Unknown-7Brazil has spent at least $4 billion to build from scratch or refurbish the dozen stadiums that are hosting the 2014 World Cup. It will spend billions more to get additional venues ready for the 2016 Olympics in Rio.

But the experience of other countries who rushed to build stadiums for global sporting events suggests that after the games end these gleaming new sports palaces may turn into ugly white elephants–or worse. Here’s a sampling of some of the unseemly postscripts–financial or otherwise–that haunted Olympics or World Cup venues after the closing ceremonies:

Montreal’s Olympic Stadium, built for the 1976 Summer Games, originally was nicknamed “The Big O,” a reference to its shape. For more than three decades afterwards, this was universally adjusted in Canada to “The Big Owe,” a reference to the huge financial hole left by the 1976 Olympics.

Since the baseball Expos moved to Washington D.C. in 2004, The Big Owe has not had a primary tenant. A huge tower adjacent to the stadium, built to open and close the retractable roof, now has the sole purpose of storing the roof (which is no longer retractable) to keep it from collapsing into the stadium.

China’s famous Bird’s Nest, centerpiece of the 2008 Beijing Olympics (and designed by one of the PRC’s most famous dissidents, Ai Wei Wei), today is a mostly empty “museum piece,” in the words of an unnamed Beijing resident interviewed recently by Bloomberg News. The Bird’s Nest cost $480 million to build, takes $11 million per year to maintain, and, like The Big Owe, has no regular tenant.

When Sarajevo hosted the 1984 Winter Olympics, its venues for the Games were the pride of Yugoslavia. Ten years later, Yugoslavia no longer existed and many of these sports venues were destroyed during the bloody civil war in Bosnia.

Less than eight years after the Olympic Torch was extinguished in Athens in 2012, the facilities that hosted the Games are graffiti-covered relics, most of which stand unused while Greece recovers from its financial collapse.

Perhaps saddest of all was the fate that befell the Olympic Village in Estal, west of Berlin, which housed more than 4,000 athletes during the 1936 Summer Games. The Village in Estal suffered through an ignominious epilogue: during World War II, it was used as a military barracks–first by the Germans and then by the invading Red Army.
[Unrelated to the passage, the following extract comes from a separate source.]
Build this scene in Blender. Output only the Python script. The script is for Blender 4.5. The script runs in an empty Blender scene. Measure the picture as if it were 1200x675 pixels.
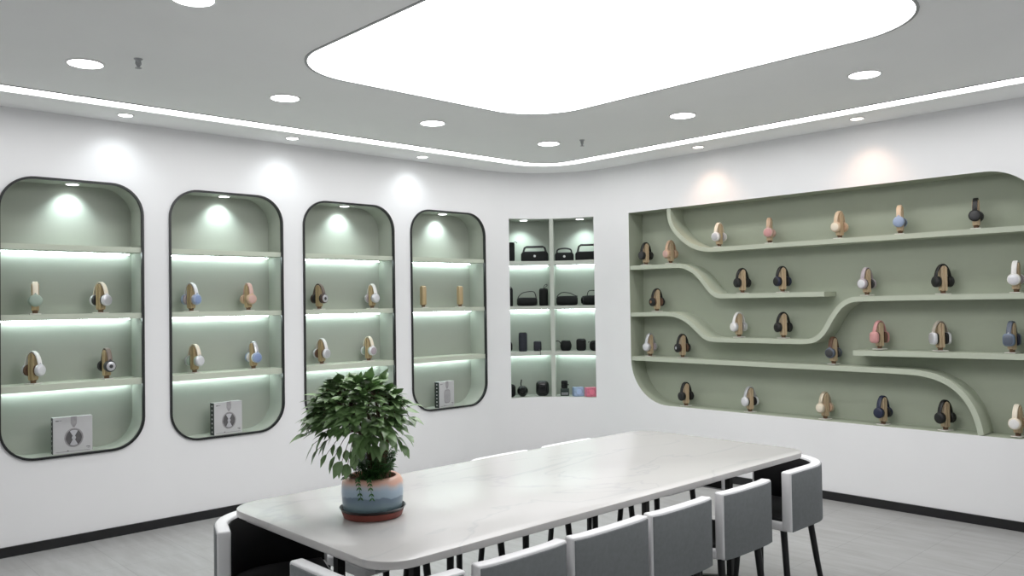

As the costs of building these one-time mega-complexes continues to skyrocket–Brazil may end up spending more than $30 billion in total for its World Cup and Olympics facilities–perhaps it’s time for all nations to come together and pick a permanent venue for each of the world’s quadrennial sports festivals.

Make it world-class, cutting-edge, state-of-the-art, packed with all the latest glitzy bells and whistles. And then make sure that four years later, and four years after that, etc., we use it again.